5:30: OkCupid. Ok, cupido, mas uma tentativa. Talvez este seja o menor popular de apps do tipo. Recursos parecidos com os outros, mas a possibilidade de abrir um chat a a qualquer momento com a escolhida da vez. Pena que raramente me escolhem. Opa, melhor ir, de casa para o trabalho.

O dia passa, o gps do celular fica ligado, a internet também. Assim, quem sabe, rodando a cidade, quem sabe não esbarro, virtualmente, com aquela que vai me ajudar a reproduzir a cena do beijo de Homem-Aranha 1. Nem precisa ser ruiva. Nem vou comrparu ma fantasia do teioso também. Só quero uma namorada, poxa, não aguento 700ml de Ovomaltine sozinho.
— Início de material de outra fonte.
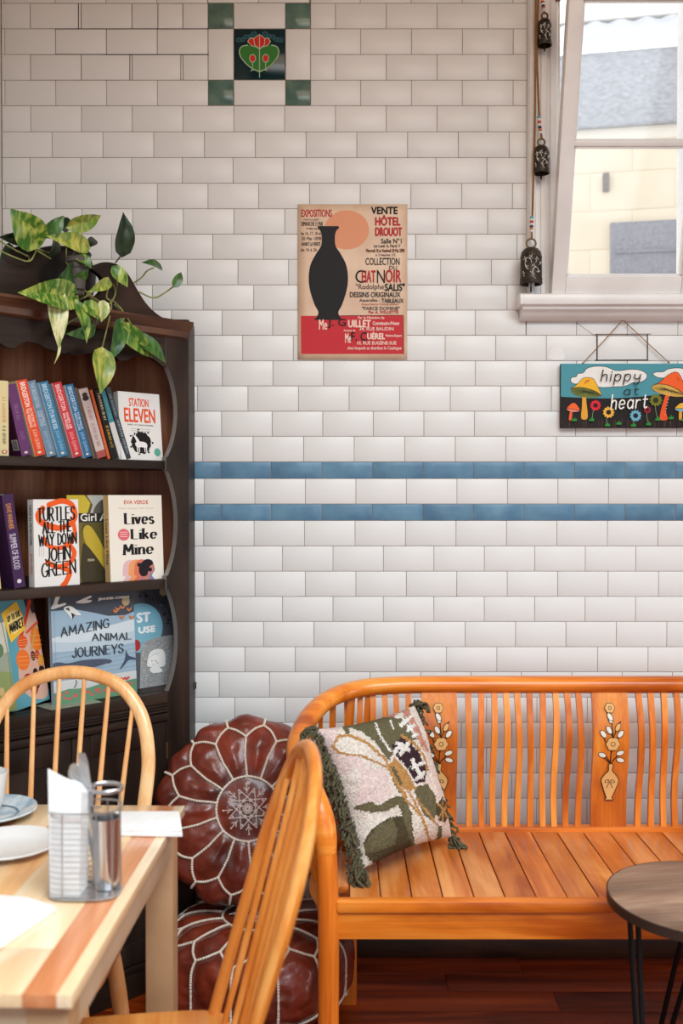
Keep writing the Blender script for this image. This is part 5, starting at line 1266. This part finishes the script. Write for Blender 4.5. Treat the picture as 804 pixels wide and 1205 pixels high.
# front displaced so that tufted areas stand proud
for j in range(N+1):
    for i in range(N+1):
        mi_ = MI[min(j, N-1)*N + min(i, N-1)]
        V[j*(N+1)+i] = V[j*(N+1)+i] + nrm*((.0022 if mi_ in (OLIVE, DOL, WHT, TAN) else 0) + rs.uniform(-.0007, .0007))
q = MB(); q.add(V, [], 0)
for f, m_ in zip(Fc, MI): q.f.append(f); q.mi.append(m_); q.sm.append(True)
q.build('front_cover', cmats, cu, None, False)
q = MB(); M2 = 40; V = [ppos(i/M2, j/M2, -1) - CO for j in range(M2+1) for i in range(M2+1)]
q.add(V, [[j*(M2+1)+i, j*(M2+1)+i+1, (j+1)*(M2+1)+i+1, (j+1)*(M2+1)+i] for j in range(M2) for i in range(M2)], 0, True)
q.build('back_cover', cmats[OLIVE], cu, None, False)
fg = fgl = MB(); fgr = MB(); m_fr = noisy('olive_fringe_yarn', (62, 57, 40), (104, 96, 70), (120, 120, 120), .95, .5, 200, 3, .12)
def strand(u, v, out, L, r=.0024):
    p = ppos(u, v, 1); d = Vector(out).normalized(); a = p + nrm*rs.uniform(-.008, .010)
    pts = [a, a + d*L*.4 + Vector((rs.uniform(-.006, .006), rs.uniform(-.006, .006), -.004)), a + d*L*.7 + Vector((rs.uniform(-.01, .01), rs.uniform(-.01, .01), -L*.35)), a + d*L*.8 + Vector((rs.uniform(-.012, .012), rs.uniform(-.012, .012), -L*.75))]
    pts = [Vector((q_.x, q_.y, max(q_.z, ZS + .003))) for q_ in pts]
    (fgl if u < .5 else fgr).tube([q_ - CO for q_ in smooth_path(pts, 3)], [r]*4 + [r*1.1]*3 + [r*1.3]*3, 5)
eL = (TLc - TRc).normalized(); eR = -eL; eU = (TLc - BLc).normalized()
for k in range(150): v = rs.uniform(0, 1); strand(.002, v, eL*.55 + nrm*rs.uniform(-.5, .3) - eU*.25, rs.uniform(.026, .044), .0021)
for k in range(70): v = rs.uniform(0, 1); strand(.998, v, eR*.7 + nrm*rs.uniform(-.5, .1), rs.uniform(.018, .034))
for (u, v, d) in ((0, 0, eL + eU*.6), (1, 0, eR + eU*.6), (0, 1, eL - eU*.2 + nrm*.5), (1, 1, eR*.6 - eU)):
    for k in range(26): strand(u, v, d + Vector((rs.uniform(-.6, .6), rs.uniform(-.6, .6), rs.uniform(-.6, .6))), rs.uniform(.025, .05))
fgl.build('fringe', m_fr, cu); fgr.build('fringe', m_fr, cu)

# ------------------------------------------------------------------ leather poufs
m_lea = noisy('oxblood_leather', (64, 20, 11), (134, 50, 29), (7, 7, 7), .38, .6, 34, 5, 0, .5, .3, .7, .2, None, .8)
m_sti = noisy('cream_stitching', (206, 190, 172), (228, 214, 198), (200, 200, 200), .9)
def seam_lines():
    L = []; n = 14; TA = 2*PI
    rc = .33
    def S_(r): return 2/PI*math.asin(r**(1/.62))
    rc, r1, r2, r3 = S_(.34), S_(.55), S_(.77), S_(.90)
    L.append([(TA*k/60, rc) for k in range(61)])
    for k in range(n):
        a = TA*k/n; h = TA/n/2
        L.append([(a, rc), (a + .03, r1), (a, r2)])
        L.append([(a, r2), (a + h*.55, (r2+r3)/2 + .02), (a + h, r3)]); L.append([(a, r2), (a - h*.55, (r2+r3)/2 + .02), (a - h, r3)])
        L.append([(a + h, r3), (a + h, 1.16)]); L.append([(a + h, 1.16), (a + h*1.5, 1.24), (a + 2*h, 1.30)]); L.append([(a + h, 1.16), (a + h*.5, 1.24), (a, 1.30)]); L.append([(a, 1.30), (a, 1.62)])
    return L
def make_pouf(R, hh, label, M, seed, squash):
    t = thing('leather_pouf', label, 'pouf', M=M, group=None)
    def surf(a, s, lift=0.0):
        # s: 0 centre of the top, 1 shoulder, up to 2 = centre of the underside
        th = s*PI/2; cr = abs(math.sin(th)); r = R*(cr**.62 if s <= 1 else cr**.62); z = hh/2 + math.copysign(abs(math.cos(th))**.62, math.cos(th))*hh/2
        sag = .012*noise.noise(Vector((math.cos(a)*1.5 + seed, math.sin(a)*1.5, s*2))); r += sag*min(1, s*1.5); z += .010*noise.noise(Vector((math.cos(a)*2*s + seed*3, math.sin(a)*2*s, 5)))
        z -= .010*max(0, 1 - (s/.3))**2
        p = Vector((r*math.cos(a), r*math.sin(a), z))
        nn = Vector((math.sin(th)*math.cos(a)/R, math.sin(th)*math.sin(a)/R, math.cos(th)/(hh/2))).normalized()
        return p + nn*lift
    SL = seam_lines(); dense = []
    for P in SL:
        for i in range(len(P)-1):
            for k in range(10):
                f = k/10; dense.append((P[i][0]*(1-f) + P[i+1][0]*f, P[i][1]*(1-f) + P[i+1][1]*f))
    D = np.array([list(surf(a, s)) for a, s in dense])
    na, ns = 210, 136; V = []; Fc = []
    for j in range(ns+1):
        u_ = 2*j/ns - 1; s = 1 + math.copysign(abs(u_)**1.5, u_)*.996
        for i in range(na):
            a = 2*PI*i/na; p = surf(a, s)
            d = np.sqrt(((D - np.array(p))**2).sum(1).min()); puff = .0105*(1 - math.exp(-(d/.028)**2))
            wr = .006*noise.noise(Vector((p.x*22 + seed, p.y*26, p.z*26)))*min(1, d/.02) + .0025*noise.noise(Vector((p.x*55 + seed, p.y*55, p.z*55)))*min(1, d/.02) + .007*noise.noise(Vector((p.x*11, p.y*11 + seed, p.z*11)))*min(1, d/.03)
            V.append(surf(a, s, puff + wr))
    for j in range(ns):
        for i in range(na): Fc.append([j*na+i, j*na+(i+1) % na, (j+1)*na+(i+1) % na, (j+1)*na+i])
    Fc.append(list(range(na))); Fc.append([ns*na+i for i in range(na)][::-1])
    q = MB(); q.add(V, Fc, 0, True); q.build('leather_cover', m_lea, t)
    st = MB()
    for P in SL:
        pts = []
        for i in range(len(P)-1):
            a0, s0 = P[i]; a1, s1 = P[i+1]; Ls = (surf(a0, s0) - surf(a1, s1)).length; n = max(2, int(Ls/.0032))
            for k in range(n): f = k/n; pts.append(surf(a0*(1-f)+a1*f, s0*(1-f)+s1*f, .0026))
        pts.append(surf(P[-1][0], P[-1][1], .0026))
        st.tube(pts, [.0040 if k % 2 else .0023 for k in range(len(pts))], 6)
    st.build('stitching', m_sti, t)
    em = MB(); top = lambda r, a: surf(a, (max(.0001, r)/R)**(1/.62)*2/PI if r < R*.36 else .115, .0110*(1-math.exp(-(max(0, R*.34 - r)/.028)**2)) + .0030)
    def ln_(P, w=.0016): em.tube([top(math.hypot(x, y), math.atan2(y, x)) for x, y in P], w, 5)
    S = R*.225
    def seg(r0, a0, r1, a1, n=7): return [((r0*math.cos(a0))*(1-k/n) + r1*math.cos(a1)*k/n, (r0*math.sin(a0))*(1-k/n) + r1*math.sin(a1)*k/n) for k in range(n+1)]
    for k in range(8):
        a = 2*PI*k/8 + .2; b = a + 2*PI*3/8; ln_(seg(S, a, S, b, 12))
        c_ = a + PI/8
        for rr, aa, w_ in ((S*1.18, c_, .0030), (S*.80, a, .0030), (S*.40, a, .0052), (S*.54, c_, .0038)):
            p = top(rr, aa); em.sphere(p, w_, 0, 8, (1, 1, .3))
        ln_(seg(S*.72, c_, S*1.2, c_, 4)); ln_(seg(S*.82, c_, S*1.0, c_ + .14, 3)); ln_(seg(S*.82, c_, S*1.0, c_ - .14, 3)); ln_(seg(.002, a, S*.28, a, 3)); ln_(seg(.002, c_, S*.26, c_, 3))
    em.build('embroidered_star', flat((196, 176, 168), .8), t)
    return t
Ml = Matrix.Translation((-.235, 2.705, 0.006)) @ Matrix.Rotation(.3, 4, 'Z')
make_pouf(.262, .245, 'dark red stitched leather pouf lying flat on the floor under the other one', Ml, 1.7, 0)
axis = Vector((.08, -.93, .30)).normalized()
qz = axis.to_track_quat('Z', 'Y').to_matrix().to_4x4()
Mu = Matrix.Translation(Vector((-.262, 2.775, .517)) - axis*.105) @ qz @ Matrix.Rotation(.25, 4, 'Z')
make_pouf(.248, .20, 'dark red stitched leather pouf standing on edge against the wall, star side forward', Mu, 4.1, 0)
# ------------------------------------------------------------------ spindle-back chairs
m_ch = wood('honey_beech', (202, 110, 36), (236, 166, 88), 2, .32, 30, 1.8, .05, .04, .2, (222, 136, 56))
m_chx = wood('honey_beech_seat', (196, 106, 36), (232, 160, 80), 0, .32, 22, 1.6, .05, .04, .2, (214, 130, 50))
m_cha = wood('lightened_beech', (216, 144, 80), (246, 202, 146), 2, .28, 30, 1.8, .05, .04, .3, (234, 172, 110))  # honey beech made lighter: the rear chair's highlights are in its colour
def chair(label, x, y, rz, group, m_ch=m_ch):
    t = thing('spindle_back_chair', label, 'chair', (x, y, 0), rz, group)
    # seat: rounded, thick, faces -y
    pts = [(-.175, .17), (-.12, .20), (0, .215), (.12, .20), (.175, .17), (.187, .06), (.187, -.08), (.175, -.18), (.10, -.205), (0, -.21), (-.10, -.205), (-.175, -.18), (-.187, -.08), (-.187, .06)]
    MB().prism(smooth2(pts, 4), .425, .457, 'z', 0, None, .008, True).build('seat', m_chx, t)
    rec = math.radians(17)
    def bp(xx, zz): h = zz - .44; return Vector((xx, .165 + math.tan(rec)*h, zz))
    hp = [(-.166, .435), (-.182, .56), (-.193, .68), (-.196, .77), (-.176, .86), (-.128, .925), (-.066, .955), (0, .964)]
    hp = hp + [(-a, b) for a, b in hp[-2::-1]]
    path = smooth_path([bp(a, b) for a, b in hp], 6)
    MB().tube(path, .0155, 12, 0, True, None, (.74, 1.06), (0, 1, -.3)).build('hoop', m_ch, t)
    import bisect
    def hoop_z(xx):
        best = max((p for p in path if abs(p.x - xx) < .03), key=lambda p: (-abs(p.x - xx) + (p.z > .7)*1)); return best.z
    for k in range(6):
        f = (k - 2.5)/2.5; x0 = f*.118; x1 = f*.152; z1 = hoop_z(x1)
        P = [bp(x0*(1-s) + x1*s, .45 + (z1 - .45)*s) + Vector((0, .030*(1 - .5*f*f)*(1-s)**.8, 0)) for s in [i/8 for i in range(9)]]
        MB().tube(P, [.0052, .006, .0066, .0068, .0066, .0063, .006, .0056, .005], 10).build('spindle', m_ch, t)
    feet = {}
    for sx in (-1, 1):
        for sy in (-1, 1):
            a = Vector((sx*.135, sy*.125 + .0, .43)); b = Vector((sx*.168, sy*.19 + (.02 if sy > 0 else 0), 0))
            P = [a*(1-s) + b*s for s in [i/10 for i in range(11)]]
            MB().tube(P, [.012, .014, .017, .0185, .019, .0185, .018, .016, .014, .0125, .0115], 12).build('leg', m_ch, t); feet[(sx, sy)] = (a, b)
    mids = []
    for sx in (-1, 1):
        p0 = feet[(sx, -1)][0].lerp(feet[(sx, -1)][1], .56); p1 = feet[(sx, 1)][0].lerp(feet[(sx, 1)][1], .56)
        MB().tube([p0.lerp(p1, s) for s in (0, .25, .5, .75, 1)], [.007, .010, .012, .010, .007], 10).build('stretcher', m_ch, t); mids.append(p0.lerp(p1, .5))
    MB().tube([mids[0].lerp(mids[1], s) for s in (0, .25, .5, .75, 1)], [.007, .010, .011, .010, .007], 10).build('stretcher', m_ch, t)
    return t
chair('honey spindle-back chair behind the dining table, facing the viewer', -.655, 2.09, 0, None, m_cha)
chair('honey spindle-back chair in the foreground, seen edge-on beside the bench end', -.372, 1.60, math.radians(-81), None)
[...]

18:30: estou na academia. Adivinha quem está lá?

1) Aquela para quem já deixei dois bilhetinhos na série com trechos de músicas dos Beatles e um adesivo pequeno do Lennon.

2) Aquela para quem já mandei msg no Spotted do bairro em que moro.

Elas mal sabem que existo. Outro dia, tentei um flerte, mas não ajuda ter sempre a mesma expressão na cara e nem estar com o nariz escorrendo.

Entro no Tinder. Coloco nas configurações a distância de 1km. Escolho idades entre 24... e 25. Por sorte, encontro a primeira. Super-like, ela vai ver. Suborno o professor e coloco no som da academia a música dos Beatles que leva o nome dela. Carol. Altero a minha descrição no app para “aquele que coloca bilhetinhos na série da menina da academia”. Espero. Só espero mesmo. Se ela viu, ignorou. Um bombado qualquer pediu para revezar um aparelho com ela e ganhou em troca um sorriso e uma mexida no cabelo.

Vou para casa. Será que ainda existe o chat da Uol?